- WORK TO BE COMPLETED -
Find the string "pixels" in the entries and copy each line that has it.

** Start of RECORDS FOR THIS TASK **

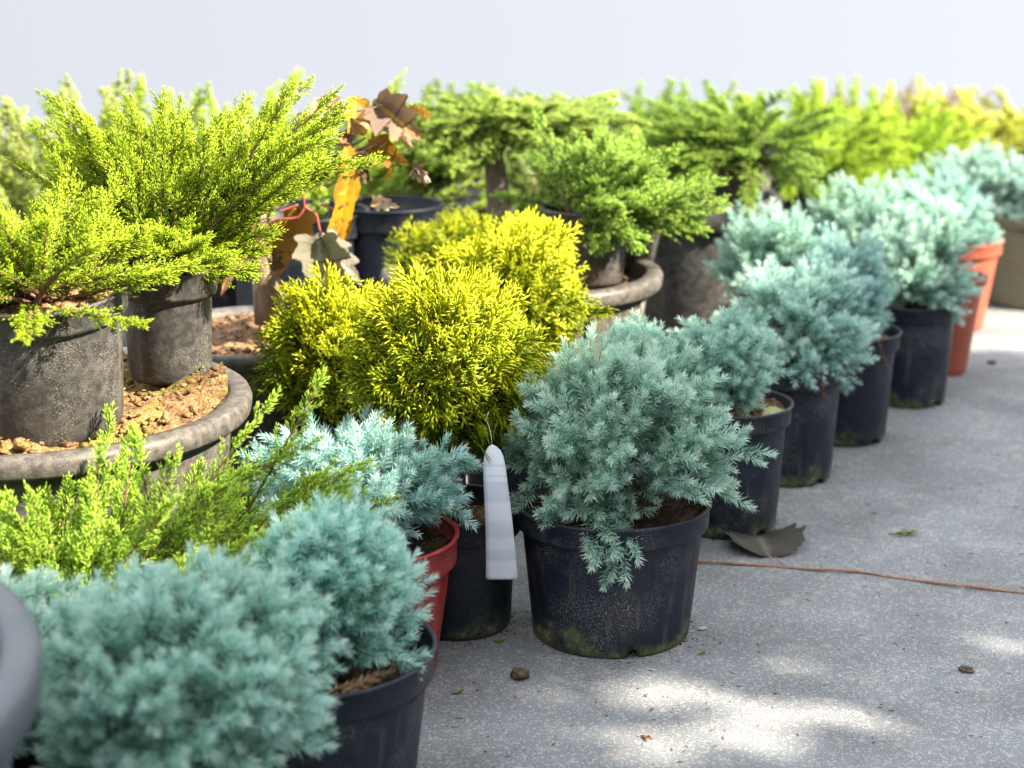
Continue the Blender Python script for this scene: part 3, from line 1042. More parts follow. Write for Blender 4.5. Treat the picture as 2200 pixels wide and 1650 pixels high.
G5 = np.array([[tag_pt(a_ + (b_ - a_) * k / 6, y) for k in range(7)] for a_, b_, y in rows])
nr = len(rows)
Vt = np.concatenate([(G5 + [0, -0.0004, 0]).reshape(-1, 3), (G5 + [0, 0.0004, 0]).reshape(-1, 3)])
Ft = []
for r_ in range(nr - 1):
    for k in range(6):
        a_ = r_ * 7 + k
        Ft.append((a_, a_ + 7, a_ + 8, a_ + 1))
        Ft.append(tuple(v + nr * 7 for v in (a_, a_ + 1, a_ + 8, a_ + 7)))
ring = [k for k in range(7)] + [r_ * 7 + 6 for r_ in range(1, nr)] + [(nr - 1) * 7 + k for k in range(5, -1, -1)] + [r_ * 7 for r_ in range(nr - 2, 0, -1)]
for i_ in range(len(ring)):
    a_, b_ = ring[i_], ring[(i_ + 1) % len(ring)]
    Ft.append((a_, b_, b_ + nr * 7, a_ + nr * 7))
me = bpy.data.meshes.new('tag')
me.from_pydata([tuple(v) for v in Vt], [], Ft)
me.polygons.foreach_set('use_smooth', [True] * len(me.polygons))
m, nt, b = mat('tag_plastic')
tc = nt.nodes.new('ShaderNodeTexCoord')
sp = nt.nodes.new('ShaderNodeSeparateXYZ')
nt.links.new(tc.outputs['Object'], sp.inputs[0])
mr = N(nt, 'ShaderNodeMapRange')
mr.inputs['From Min'].default_value = -0.152
mr.inputs['From Max'].default_value = 0.0
nt.links.new(sp.outputs['Z'], mr.inputs['Value'])
W_, G_ = (0.54, 0.59, 0.67), (0.44, 0.49, 0.57)
c = ramp(nt, mr.outputs[0], [(0.0, W_), (0.135, W_), (0.155, G_), (0.22, (0.47, 0.52, 0.60)), (0.24, W_), (0.30, W_), (0.34, G_), (0.44, (0.48, 0.53, 0.61)), (0.46, W_), (0.58, W_), (0.60, G_), (0.73, G_), (0.745, W_), (0.77, W_), (0.775, (0.40, 0.45, 0.53)), (0.79, W_), (0.84, W_), (0.85, (0.42, 0.47, 0.55)), (0.87, W_)])
nt.links.new(c, b.inputs['Base Color'])
b.inputs['Roughness'].default_value = 0.35
me.materials.append(m)
to = bpy.data.objects.new('tag', me)
col.objects.link(to)
to.parent = tg
g = Geo()
pts = np.array([rel(atd(x, y, 1.907), b0) for x, y in ((1057, 958), (1055, 935), (1050, 915), (1044, 900), (1050, 885))])
tube(g, pts, 0.0005, 6)
g.build('wire', plain_mat('wire', (0.6, 0.6, 0.6), var=0.1), tg)

# ================================================================== LEFT PLANTER WITH TWO POTS
PLc = at(60, 850, 0.30)
t = thing('planter', 'large round weathered planter of mossy bark soil holding two grey pots', 'planter', (PLc[0], PLc[1], 0))
planter(t, 0.252, 0.30, M['planter'], rimw=0.026, rimh=0.026, taper=0.8, seed=6)
soil(t, 0.226, 0.286, M['moss_soil'], seed=6, lumps=1300, rough=0.014, lump_r=(0.0025, 0.0085))


def dirs(rg, n, az0, az1, el0, el1):
    az = np.radians(rg.uniform(az0, az1, size=n))
    el = np.radians(rg.uniform(el0, el1, size=n))
    return np.stack([np.cos(el) * np.sin(az), np.cos(el) * np.cos(az), np.sin(el)], -1)      # azimuth clockwise from +Y


YG0, YG1, YGT = (0.075, 0.19, 0.008), (0.44, 0.62, 0.014), (0.74, 0.82, 0.09)
# nearer grey pot, leaning towards the camera
b = at(80, 935, 0.292)
tA = potted('potted_juniper', 'yellow green juniper with bare stems in the nearer dusty pot of the mossy planter', 'potted plant', (b[0], b[1] + 0.06, 0.290), 0.094, 0.158, 'grey', 'moss_soil', tilt=(R(7), R(0), 0), seed=51, taper=0.83, lumps=420, lump_r=(0.003, 0.010), band=0.03)
rg = np.random.default_rng(51)
n = 54
D0 = dirs(rg, n, -160, 160, 15, 80)
P0 = np.array([0, 0, 0.14]) + rg.uniform(-0.03, 0.03, size=(n, 3)) * [1, 1, 0]
feather(tA, P0, D0, rg.uniform(0.12, 0.20, size=n), n2=32, n3=18, l3=0.0115, r3=0.0008, l2=0.058, c0=YG0, c1=YG1, tipc=YGT, seed=51, droop=0.15, t0=0.25, stem_r=0.0045, ztop=0.265)

b = at(368, 803, 0.292)
tB = potted('potted_juniper', 'sprawling yellow green juniper in the farther grey pot of the mossy planter', 'potted plant', (b[0], b[1], 0.290), 0.061, 0.136, 'grey', 'bark_soil', seed=52, taper=0.80, lumps=160, band=0.034)
rg = np.random.default_rng(52)
n = 76
n = 168
D0 = np.concatenate([dirs(rg, 48, 60, 110, 46, 62), dirs(rg, 86, -85, 75, 42, 85), dirs(rg, 20, 90, 190, 25, 55), dirs(rg, 14, 70, 110, 30, 48)])
P0 = np.array([0, 0, 0.12]) + rg.uniform(-0.022, 0.022, size=(n, 3)) * [1, 1, 0]
Ln = np.concatenate([rg.uniform(0.20, 0.345, size=48), rg.uniform(0.17, 0.31, size=86), rg.uniform(0.07, 0.14, size=20), rg.uniform(0.06, 0.11, size=14)])
feather(tB, P0, D0, Ln, n2=40, n3=18, l2=0.058, l3=0.0115, c0=YG0, c1=YG1, tipc=YGT, seed=52, droop=0.20, t0=0.2, stem_r=0.0032, r3=0.00078, ztop=atd(400, 196, b[1])[2] - 0.29)

# bright green sprays at the lower left
b = at(225, 1650)
tC = thing('potted_juniper', 'bright green juniper with long upright sprays rising in front of the mossy planter', 'potted plant', b)
pot(tC, 0.075, 0.14, M['black_plain'], seed=53)
soil(tC, 0.070, 0.122, M['soil'], seed=53)
rg = np.random.default_rng(53)
n = 190
D0 = np.concatenate([dirs(rg, 70, -110, 70, 50, 88), dirs(rg, 86, 50, 110, 22, 58), dirs(rg, 34, -120, -60, 25, 65)])
P0 = np.array([0, 0, 0.10]) + rg.uniform(-0.065, 0.065, size=(n, 3)) * [1, 0.7, 0]
Ln = np.concatenate([rg.uniform(0.10, 0.27, size=70), 0.11 + 0.27 * rg.uniform(0, 1, size=86) ** 2.2, rg.uniform(0.1, 0.24, size=34)])
feather(tC, P0, D0, Ln, n2=36, n3=18, l2=0.046, l3=0.0105, r3=0.00078, c0=(0.08, 0.22, 0.012), c1=(0.42, 0.68, 0.03), tipc=(0.74, 0.88, 0.22), seed=53, droop=0.16, t0=0.15)

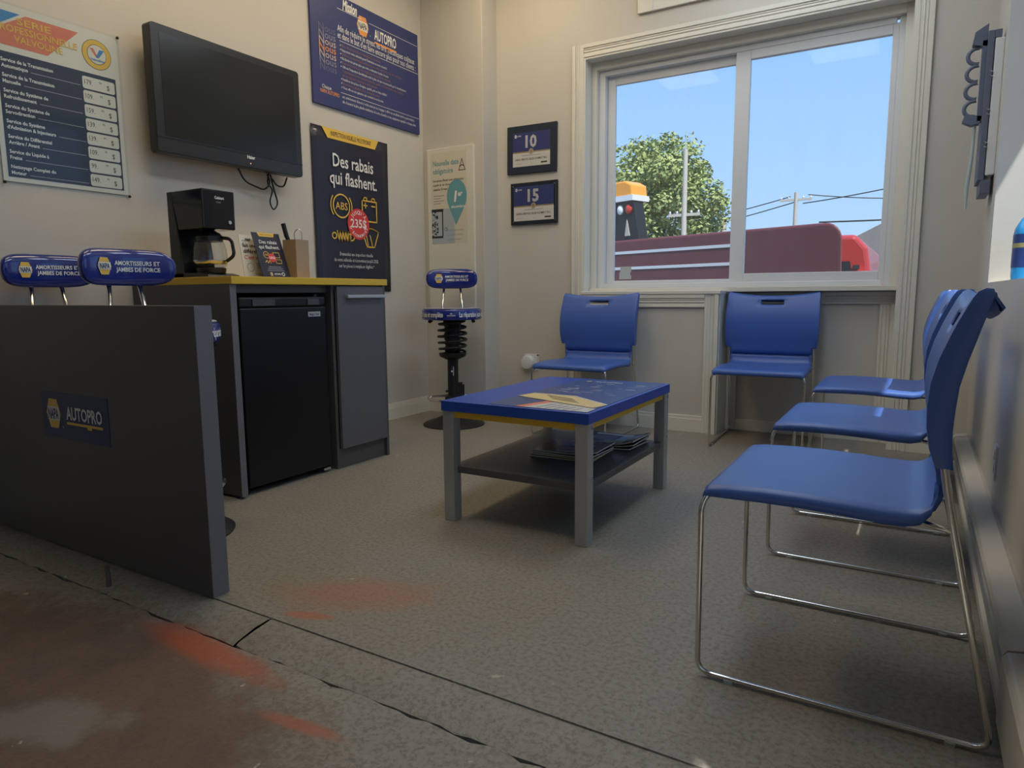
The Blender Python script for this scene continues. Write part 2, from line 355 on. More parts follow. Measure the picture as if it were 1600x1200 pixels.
# worn concrete ramp strip between the raised slab and the lower slab: two poured pieces with joints
def ramp_piece(x0, x1, name):
    n = max(2, int((x1 - x0) / 0.04)); rows = []
    rnd = random.Random(int(x0 * 100))
    for j, (y, z) in enumerate(((1.165, -0.15), (1.165, -0.004), (1.155, -0.003), (1.11, -0.008), (1.06, -0.019), (1.045, -0.024), (1.045, -0.15))):
        rows.append([(x0 + (x1 - x0) * i / n, y + rnd.uniform(-.004, .004) * (1 < j < 6), z + rnd.uniform(-.0018, .0018) * (1 < j < 6)) for i in range(n + 1)])
    return struct(MB().grid(rows).build(name, FLOOR, smooth=40))
ramp_piece(XL, -1.47, 'trim_1'); ramp_piece(-1.462, XR, 'trim_2')
mb = MB(); n = 90; rnd = random.Random(3)
ys = [1.04 + rnd.uniform(-.007, .007) for i in range(n + 1)]
mb.grid([[(XL - .1 + (XR - XL + .1) * i / n, ys[i], -0.15) for i in range(n + 1)], [(XL - .1 + (XR - XL + .1) * i / n, ys[i], -0.024) for i in range(n + 1)], [(XL - .1 + (XR - XL + .1) * i / n, 1.0, -0.0225) for i in range(n + 1)], [(XL - .1 + (XR - XL + .1) * i / n, YBEH, -0.0225) for i in range(n + 1)]])
o = struct(mb.build('floor_lower', FLOOR)); o.name = 'floor.001'
struct(MB().box(XL - .2, XR + .3, YBEH - .2, YB + .4, CEILZ, CEILZ + .1).build('ceiling', CEIL))
struct(MB().box(XL - .2, XL, YBEH, YB + .35, -0.15, CEILZ).build('wall_left', WALL))
struct(MB().box(XL - .2, XR + .3, YBEH - .2, YBEH, -0.15, CEILZ).build('wall_front', WALL))
# back wall with the old wide opening (floor to 2.38 m) that now holds the window and its infill
OX0, OX1, OZ1 = -1.965, -0.10, 2.385
mb = MB(); mb.box(XL, OX0, YB, YB + .3, -.15, CEILZ); mb.box(OX1, XR + .3, YB, YB + .3, -.15, CEILZ); mb.box(OX0, OX1, YB, YB + .3, OZ1, CEILZ)
struct(mb.build('wall_back', WALL))
struct(MB().box(XL, -2.637, YS, YB, -.15, CEILZ).build('wall_corner', WALL, bevel=.004))
# right wall: window opening over the chairs, glazed door opening beside the viewer
WX = XR + 0.30; RY0, RY1, RZ0, RZ1 = 1.98, 3.62, 0.905, 2.45; DY0, DY1, DZ1 = -0.75, 0.675, 2.1
mb = MB(); mb.box(XR, WX, YBEH, DY0, -.15, CEILZ); mb.box(XR, WX, DY0, DY1, DZ1, CEILZ); mb.box(XR, WX, DY1, RY0, -.15, CEILZ)
mb.box(XR, WX, RY0, RY1, -.15, RZ0); mb.box(XR, WX, RY0, RY1, RZ1, CEILZ); mb.box(XR, WX, RY1, YB, -.15, CEILZ)
struct(mb.build('wall_right', WALL))
struct(MB().box(XR, WX + .02, DY0, DY1, -.15, -0.0225).build('trim_3', FLOOR))
# roof overhang outside the right wall (its edge cuts the sun)
struct(MB().box(WX, 0.905, YBEH, YB + 1.0, 2.80, 2.95).build('roof_overhang', TRIM))
# right window frame and glass
mb = MB(); fx0, fx1 = WX - .07, WX - .01
mb.box(fx0, fx1, RY0, RY1, RZ0, RZ0 + .05); mb.box(fx0, fx1, RY0, RY1, RZ1 - .05, RZ1); mb.box(fx0, fx1, RY0, RY0 + .05, RZ0, RZ1); mb.box(fx0, fx1, RY1 - .05, RY1, RZ0, RZ1)
w2 = struct(mb.build('window_2', VINYL)); MB().box(WX - .045, WX - .041, RY0 + .05, RY1 - .05, RZ0 + .05, RZ1 - .05).build('pane', GLASS, w2)
# glazed door
mb = MB(); mb.box(fx0, fx1, DY0, DY1, DZ1 - .1, DZ1); mb.box(fx0, fx1, DY0, DY1, -.0225, .12); mb.box(fx0, fx1, DY0, DY0 + .1, -.0225, DZ1); mb.box(fx0, fx1, DY1 - .06, DY1, -.0225, DZ1)
d1 = struct(mb.build('door_1', VINYL)); MB().box(WX - .045, WX - .041, DY0 + .1, DY1 - .06, .12, DZ1 - .1).build('pane', GLASS, d1)

# ------------------------------------------------------------------ main window: casing, jambs, slider
def moulding(mbx, a, b, w, axis, side, y, t=0.018):
    """stepped casing strip along x or z lying on plane y (proud towards -y); side = +1/-1 gives the thick edge"""
    steps = ((0, 1.0, t * .55), (0.0, .30, t), (.36, .44, t * .8), (.55, .63, t * .8), (.80, 1.0, t * .75))
    for f0, f1, tt in steps:
        p, q = sorted((side * w * f0, side * w * f1))
        if axis == 'x': mbx.box(a[0], b[0], y - tt, y, a[1] + p, a[1] + q)
        else: mbx.box(a[0] + p, a[0] + q, y - tt, y, a[1], b[1])
win = bpy.data.objects.new('window_1', None); C.objects.link(win); win.location = (-1.03, YB, 0); struct(win)
def wpart(mbx, name, m, parent=None, **k):
    mbx.v = [(x + 1.03, y - YB, z) for x, y, z in mbx.v]; return mbx.build(name, m, parent or win, **k)
CW = 0.08
m1 = MB(); moulding(m1, (OX0 - CW, 0.0), (0, OZ1 + CW), CW, 'z', 1, YB); wpart(m1, 'casing', TRIM, bevel=.002)
m1 = MB(); moulding(m1, (OX1 + CW, 0.0), (0, OZ1 + CW), CW, 'z', -1, YB); wpart(m1, 'casing', TRIM, bevel=.002)
m1 = MB(); moulding(m1, (OX0, OZ1 + CW), (OX1, 0), CW, 'x', -1, YB); wpart(m1, 'casing', TRIM, bevel=.002)
# jamb boards (step 1) and stop boards (step 2)
m1 = MB(); m1.box(OX0, OX0 + .012, YB - .008, YB + .11, 0, OZ1); wpart(m1, 'jamb', TRIM)
m1 = MB(); m1.box(OX1 - .012, OX1, YB - .008, YB + .11, 0, OZ1); wpart(m1, 'jamb', TRIM)
m1 = MB(); m1.box(OX0 + .012, OX1 - .012, YB - .008, YB + .11, OZ1 - .012, OZ1); wpart(m1, 'jamb', TRIM)
WZ0 = 0.90
m1 = MB(); m1.box(OX0 + .012, OX0 + .05, YB + .09, YB + .19, WZ0, OZ1 - .012); wpart(m1, 'stop', TRIM, bevel=.003)
m1 = MB(); m1.box(OX1 - .05, OX1 - .012, YB + .09, YB + .19, WZ0, OZ1 - .012); wpart(m1, 'stop', TRIM, bevel=.003)
m1 = MB(); m1.box(OX0 + .05, OX1 - .05, YB + .09, YB + .19, OZ1 - .06, OZ1 - .012); wpart(m1, 'stop', TRIM, bevel=.003)
m1 = MB(); m1.box(OX0 + .012, OX1 - .012, YB + .07, YB + .19, WZ0 - .025, WZ0 + .004); wpart(m1, 'sill', TRIM, bevel=.003)
# vinyl frame
FX0, FX1, FZ0, FZ1 = OX0 + .05, OX1 - .05, WZ0 + .004, OZ1 - .06
fy0, fy1 = YB + .125, YB + .20
for a in ((FX0, FX0 + .045, FZ0, FZ1), (FX1 - .030, FX1, FZ0, FZ1), (FX0 + .045, FX1 - .045, FZ0, FZ0 + .03), (FX0 + .045, FX1 - .045, FZ1 - .035, FZ1)):
    m1 = MB(); m1.box(a[0], a[1], fy0, fy1, a[2], a[3]); wpart(m1, 'frame', VINYL, bevel=.003)
def sash(x0, x1, z0, z1, y0, y1, st, lb, rb):
    s = MB(); s.box(x0, x0 + lb, y0, y1, z0, z1); s.box(x1 - rb, x1, y0, y1, z0, z1); s.box(x0 + lb, x1 - rb, y0, y1, z0, z0 + st); s.box(x0 + lb, x1 - rb, y0, y1, z1 - .055, z1)
    so_ = wpart(s, 'sash', VINYL, bevel=.003)
    g = MB(); g.box(x0 + lb, x1 - rb, (y0 + y1) / 2 - .003, (y0 + y1) / 2 + .003, z0 + st, z1 - .055); g.v = [(x + 1.03, y - YB, z) for x, y, z in g.v]; g.build('pane', GLASS, so_)
    return so_
XM = -0.985
s_l = sash(FX0 + .045, XM + .03, FZ0 + .03, FZ1 - .035, fy0 + .045, fy0 + .07, .022, .055, .05)
s_r = sash(XM - .045, FX1 - .030, FZ0 + .012, FZ1 - .03, fy0 + .005, fy0 + .04, .07, .085, .030)
m1 = MB(); m1.prism([(-1.775, .965), (-1.69, .965), (-1.69, .99), (-1.697, .995), (-1.697, 1.01), (-1.69, 1.015), (-1.69, 1.05), (-1.768, 1.05), (-1.768, 1.02), (-1.775, 1.01)], fy0 + .050, fy0 + .053, 'y')
m1.v = [(x + 1.03, y - YB, z) for x, y, z in m1.v]; m1.build('sticker', mat('grey sticker', (0.45, 0.50, 0.52), .6), s_l)
# lower infill: boxed-out panel on the left, recessed panel on the right
BX1, BY = -1.04, YB - .045
m1 = MB(); m1.box(OX0 + .012, BX1, BY, YB + .19, 0, .862); wpart(m1, 'box_panel', WALL)
m1 = MB(); m1.box(OX0 + .012, BX1 + .012, BY - .022, YB + .10, .862, .885); wpart(m1, 'ledge', TRIM, bevel=.004)
m1 = MB(); moulding(m1, (BX1, 0), (0, .862), .085, 'z', -1, BY); wpart(m1, 'casing', TRIM, bevel=.002)
m1 = MB(); moulding(m1, (OX0 + .012, .862), (BX1 - .085, 0), .08, 'x', -1, BY); wpart(m1, 'casing', TRIM, bevel=.002)
m1 = MB(); m1.box(OX0 + .012, BX1 - .085, BY - .014, BY, 0, .085); m1.box(OX0 + .012, BX1 - .085, BY - .009, BY, .085, .105); wpart(m1, 'skirting', TRIM, bevel=.002)
m1 = MB(); m1.box(BX1, BX1 + .008, BY, YB + .18, 0, .862); wpart(m1, 'box_side', TRIM)
RYY = YB + .175
m1 = MB(); m1.box(BX1, OX1 - .012, RYY, RYY + .02, 0, WZ0 - .02); wpart(m1, 'recess_panel', WALL)
m1 = MB(); moulding(m1, (BX1 + .01, WZ0 - .03), (OX1 - .012, 0), .07, 'x', -1, RYY); wpart(m1, 'casing', TRIM, bevel=.002)
m1 = MB(); moulding(m1, (OX1 - .012, 0), (0, WZ0 - .10), .08, 'z', -1, RYY); wpart(m1, 'casing', TRIM, bevel=.002)
m1 = MB(); moulding(m1, (BX1 + .01, 0), (0, WZ0 - .10), .06, 'z', 1, RYY); wpart(m1, 'casing', TRIM, bevel=.002)
m1 = MB(); m1.box(BX1 + .07, OX1 - .092, RYY - .014, RYY, 0, .07); wpart(m1, 'skirting', TRIM, bevel=.002)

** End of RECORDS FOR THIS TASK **

- CORRECT ANSWER -
Continue the Blender Python script for this scene: part 3, from line 1042. More parts follow. Write for Blender 4.5. Treat the picture as 2200 pixels wide and 1650 pixels high.
The Blender Python script for this scene continues. Write part 2, from line 355 on. More parts follow. Measure the picture as if it were 1600x1200 pixels.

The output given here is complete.